▶ **GIVEN INFORMATION**
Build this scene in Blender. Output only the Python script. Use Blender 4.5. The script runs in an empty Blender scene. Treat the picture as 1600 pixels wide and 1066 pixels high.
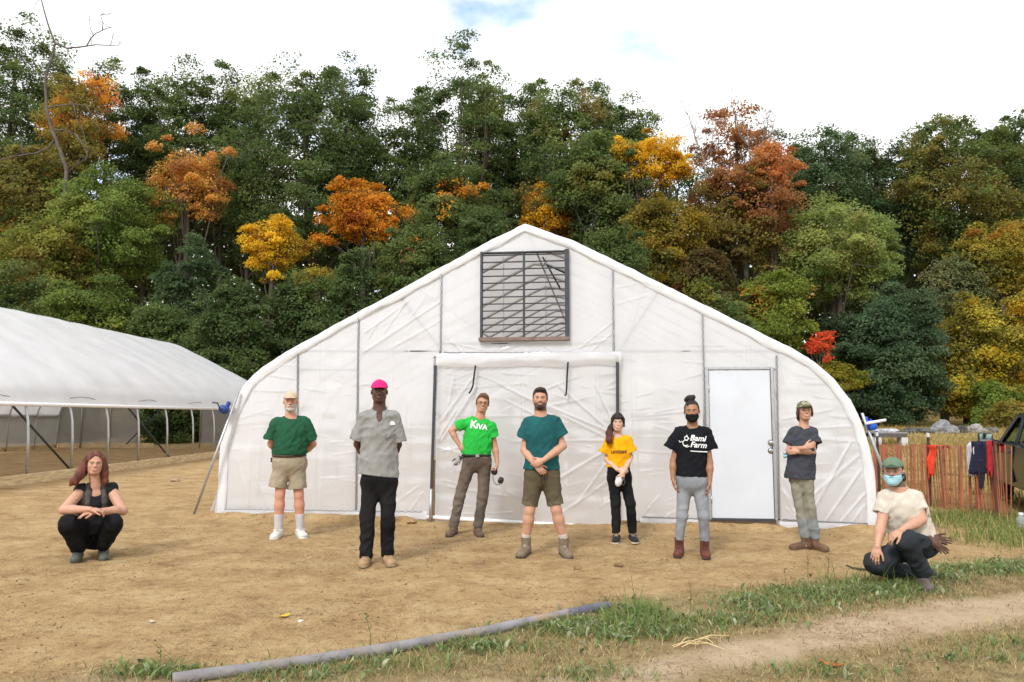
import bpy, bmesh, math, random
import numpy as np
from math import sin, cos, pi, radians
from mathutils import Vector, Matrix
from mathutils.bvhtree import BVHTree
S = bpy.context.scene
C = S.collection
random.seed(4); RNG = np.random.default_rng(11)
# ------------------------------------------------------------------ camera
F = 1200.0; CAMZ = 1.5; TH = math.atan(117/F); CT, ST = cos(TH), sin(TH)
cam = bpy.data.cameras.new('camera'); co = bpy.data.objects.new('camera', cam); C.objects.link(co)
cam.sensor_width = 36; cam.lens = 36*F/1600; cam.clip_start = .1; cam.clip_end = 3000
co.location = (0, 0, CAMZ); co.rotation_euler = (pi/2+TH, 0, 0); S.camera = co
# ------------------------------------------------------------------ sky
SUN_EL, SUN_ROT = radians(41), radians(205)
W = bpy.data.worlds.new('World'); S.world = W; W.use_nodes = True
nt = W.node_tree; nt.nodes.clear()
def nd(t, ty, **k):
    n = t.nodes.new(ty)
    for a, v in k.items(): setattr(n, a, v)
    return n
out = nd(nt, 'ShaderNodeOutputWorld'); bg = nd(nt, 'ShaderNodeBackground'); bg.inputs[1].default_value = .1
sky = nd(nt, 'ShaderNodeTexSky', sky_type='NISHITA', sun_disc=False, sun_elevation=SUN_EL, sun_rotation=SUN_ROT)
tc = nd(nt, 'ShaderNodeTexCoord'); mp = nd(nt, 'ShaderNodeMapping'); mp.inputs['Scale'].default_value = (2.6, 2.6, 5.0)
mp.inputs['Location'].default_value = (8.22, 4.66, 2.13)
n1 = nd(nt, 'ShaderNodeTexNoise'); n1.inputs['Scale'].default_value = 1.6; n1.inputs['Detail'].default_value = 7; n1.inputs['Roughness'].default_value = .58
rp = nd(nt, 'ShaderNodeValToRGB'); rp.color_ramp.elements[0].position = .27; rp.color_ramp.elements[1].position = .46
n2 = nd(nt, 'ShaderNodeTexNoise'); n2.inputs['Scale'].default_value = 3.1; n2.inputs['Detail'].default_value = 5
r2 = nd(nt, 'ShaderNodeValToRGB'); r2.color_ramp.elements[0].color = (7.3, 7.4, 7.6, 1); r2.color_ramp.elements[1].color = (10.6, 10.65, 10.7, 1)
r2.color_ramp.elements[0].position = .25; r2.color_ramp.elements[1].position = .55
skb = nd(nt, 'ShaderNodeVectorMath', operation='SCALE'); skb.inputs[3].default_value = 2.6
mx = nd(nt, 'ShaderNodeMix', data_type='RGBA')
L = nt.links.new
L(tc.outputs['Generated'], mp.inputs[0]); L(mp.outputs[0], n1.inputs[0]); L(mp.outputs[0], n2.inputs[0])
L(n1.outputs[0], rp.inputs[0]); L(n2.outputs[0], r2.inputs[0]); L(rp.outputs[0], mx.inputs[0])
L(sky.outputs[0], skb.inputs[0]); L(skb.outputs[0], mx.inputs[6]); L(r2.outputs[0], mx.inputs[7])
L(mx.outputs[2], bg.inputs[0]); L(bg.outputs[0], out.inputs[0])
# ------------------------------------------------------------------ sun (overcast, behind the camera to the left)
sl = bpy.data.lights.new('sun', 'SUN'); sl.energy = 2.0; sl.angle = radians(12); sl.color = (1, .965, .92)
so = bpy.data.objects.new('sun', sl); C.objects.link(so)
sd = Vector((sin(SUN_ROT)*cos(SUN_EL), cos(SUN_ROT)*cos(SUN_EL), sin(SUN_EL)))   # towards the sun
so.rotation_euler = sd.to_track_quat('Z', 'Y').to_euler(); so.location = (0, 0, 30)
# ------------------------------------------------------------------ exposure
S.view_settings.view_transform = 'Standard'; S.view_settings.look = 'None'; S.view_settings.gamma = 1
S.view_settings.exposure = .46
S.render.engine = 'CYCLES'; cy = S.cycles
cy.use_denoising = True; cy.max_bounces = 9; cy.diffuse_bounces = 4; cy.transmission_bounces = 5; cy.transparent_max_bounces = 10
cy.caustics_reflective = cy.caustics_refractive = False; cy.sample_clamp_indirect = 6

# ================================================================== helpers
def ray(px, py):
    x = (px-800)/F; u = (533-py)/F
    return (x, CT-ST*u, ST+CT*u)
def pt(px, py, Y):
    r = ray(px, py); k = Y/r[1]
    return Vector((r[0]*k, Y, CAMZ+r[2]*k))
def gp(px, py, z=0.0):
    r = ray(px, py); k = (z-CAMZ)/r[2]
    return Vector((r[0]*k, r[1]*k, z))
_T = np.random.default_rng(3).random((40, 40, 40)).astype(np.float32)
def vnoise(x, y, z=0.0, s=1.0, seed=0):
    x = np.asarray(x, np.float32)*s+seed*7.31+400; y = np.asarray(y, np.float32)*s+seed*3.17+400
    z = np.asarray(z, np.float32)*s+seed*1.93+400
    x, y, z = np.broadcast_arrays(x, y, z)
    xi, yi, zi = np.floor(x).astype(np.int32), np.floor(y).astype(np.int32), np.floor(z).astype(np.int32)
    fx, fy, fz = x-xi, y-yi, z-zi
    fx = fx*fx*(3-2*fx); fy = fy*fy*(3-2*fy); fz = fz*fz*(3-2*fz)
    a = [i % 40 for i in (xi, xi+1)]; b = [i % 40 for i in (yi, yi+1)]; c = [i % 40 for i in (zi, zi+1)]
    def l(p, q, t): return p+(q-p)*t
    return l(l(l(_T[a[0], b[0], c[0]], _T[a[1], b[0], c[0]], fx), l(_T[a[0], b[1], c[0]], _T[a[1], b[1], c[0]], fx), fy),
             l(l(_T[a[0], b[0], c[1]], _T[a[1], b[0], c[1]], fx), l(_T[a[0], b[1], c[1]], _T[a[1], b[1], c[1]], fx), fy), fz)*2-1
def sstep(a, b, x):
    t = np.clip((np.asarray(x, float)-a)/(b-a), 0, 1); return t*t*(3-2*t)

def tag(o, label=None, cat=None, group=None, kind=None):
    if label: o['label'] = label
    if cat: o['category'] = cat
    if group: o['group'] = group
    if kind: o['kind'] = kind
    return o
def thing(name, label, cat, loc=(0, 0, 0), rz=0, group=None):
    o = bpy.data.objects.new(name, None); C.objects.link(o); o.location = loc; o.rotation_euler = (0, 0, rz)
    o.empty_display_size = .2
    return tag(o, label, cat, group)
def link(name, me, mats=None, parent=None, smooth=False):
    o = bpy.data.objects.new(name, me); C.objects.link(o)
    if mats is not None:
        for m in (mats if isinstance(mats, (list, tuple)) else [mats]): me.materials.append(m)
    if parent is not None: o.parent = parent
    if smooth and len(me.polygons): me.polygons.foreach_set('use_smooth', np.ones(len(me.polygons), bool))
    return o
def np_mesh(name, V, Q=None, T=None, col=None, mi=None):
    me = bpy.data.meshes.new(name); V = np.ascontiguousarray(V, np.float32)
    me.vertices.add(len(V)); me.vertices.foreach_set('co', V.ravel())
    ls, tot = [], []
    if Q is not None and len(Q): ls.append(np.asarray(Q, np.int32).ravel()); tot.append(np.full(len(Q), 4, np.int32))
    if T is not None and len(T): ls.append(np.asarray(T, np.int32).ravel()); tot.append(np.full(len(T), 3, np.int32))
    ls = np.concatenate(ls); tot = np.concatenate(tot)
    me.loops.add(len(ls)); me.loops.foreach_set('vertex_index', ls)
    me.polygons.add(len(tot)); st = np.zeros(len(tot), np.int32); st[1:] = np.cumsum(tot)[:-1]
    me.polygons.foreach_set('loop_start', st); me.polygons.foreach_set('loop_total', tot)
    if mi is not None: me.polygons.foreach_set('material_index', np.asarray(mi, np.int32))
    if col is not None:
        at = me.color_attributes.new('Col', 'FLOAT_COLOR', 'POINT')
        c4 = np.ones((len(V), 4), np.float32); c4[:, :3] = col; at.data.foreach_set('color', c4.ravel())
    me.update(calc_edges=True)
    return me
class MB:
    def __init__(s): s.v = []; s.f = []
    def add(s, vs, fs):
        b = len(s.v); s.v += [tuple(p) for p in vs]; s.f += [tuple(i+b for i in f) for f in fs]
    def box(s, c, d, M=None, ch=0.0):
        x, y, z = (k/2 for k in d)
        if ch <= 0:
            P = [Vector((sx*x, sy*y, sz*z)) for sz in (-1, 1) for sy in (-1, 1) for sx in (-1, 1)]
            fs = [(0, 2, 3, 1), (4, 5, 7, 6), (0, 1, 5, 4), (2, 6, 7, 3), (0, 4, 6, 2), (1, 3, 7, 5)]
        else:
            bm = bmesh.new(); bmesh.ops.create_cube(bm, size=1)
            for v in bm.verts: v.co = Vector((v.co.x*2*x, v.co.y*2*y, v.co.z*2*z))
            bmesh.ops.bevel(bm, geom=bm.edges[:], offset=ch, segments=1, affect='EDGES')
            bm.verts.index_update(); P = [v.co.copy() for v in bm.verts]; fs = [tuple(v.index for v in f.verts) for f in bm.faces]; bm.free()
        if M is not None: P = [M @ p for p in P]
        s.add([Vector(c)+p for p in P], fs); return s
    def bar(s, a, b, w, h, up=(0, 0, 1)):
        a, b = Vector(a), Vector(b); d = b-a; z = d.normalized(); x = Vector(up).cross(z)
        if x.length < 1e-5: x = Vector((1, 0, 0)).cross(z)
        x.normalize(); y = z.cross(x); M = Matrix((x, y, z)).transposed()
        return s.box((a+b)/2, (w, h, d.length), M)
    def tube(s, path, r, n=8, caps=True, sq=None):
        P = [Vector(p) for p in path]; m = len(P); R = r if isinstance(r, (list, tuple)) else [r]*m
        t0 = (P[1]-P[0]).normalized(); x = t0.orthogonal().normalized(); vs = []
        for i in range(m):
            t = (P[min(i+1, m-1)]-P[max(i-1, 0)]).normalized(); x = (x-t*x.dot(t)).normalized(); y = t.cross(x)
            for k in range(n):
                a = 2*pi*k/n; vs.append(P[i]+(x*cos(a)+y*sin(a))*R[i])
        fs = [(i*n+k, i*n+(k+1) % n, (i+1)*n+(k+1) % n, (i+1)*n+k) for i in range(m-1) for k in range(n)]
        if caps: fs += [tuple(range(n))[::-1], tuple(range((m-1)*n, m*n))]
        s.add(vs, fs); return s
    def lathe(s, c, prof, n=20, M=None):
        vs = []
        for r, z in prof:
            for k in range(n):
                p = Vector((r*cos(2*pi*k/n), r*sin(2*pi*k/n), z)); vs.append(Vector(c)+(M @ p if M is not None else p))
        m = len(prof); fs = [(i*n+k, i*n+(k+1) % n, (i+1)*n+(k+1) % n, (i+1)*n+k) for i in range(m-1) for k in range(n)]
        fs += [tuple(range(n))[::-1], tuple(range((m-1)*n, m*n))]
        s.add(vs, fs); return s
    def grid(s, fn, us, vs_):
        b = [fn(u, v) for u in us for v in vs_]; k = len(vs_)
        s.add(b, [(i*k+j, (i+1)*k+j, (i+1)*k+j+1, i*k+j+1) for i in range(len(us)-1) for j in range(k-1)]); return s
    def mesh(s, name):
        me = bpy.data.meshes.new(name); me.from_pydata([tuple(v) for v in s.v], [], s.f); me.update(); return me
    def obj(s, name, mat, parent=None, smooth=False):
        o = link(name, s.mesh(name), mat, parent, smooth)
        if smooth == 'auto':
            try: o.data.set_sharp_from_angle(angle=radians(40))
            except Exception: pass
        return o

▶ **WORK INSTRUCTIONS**
Find the lines above that include the string "scene" and copy them.

▶ **TASK OUTPUT**
Build this scene in Blender. Output only the Python script. Use Blender 4.5. The script runs in an empty Blender scene. Treat the picture as 1600 pixels wide and 1066 pixels high.
S = bpy.context.scene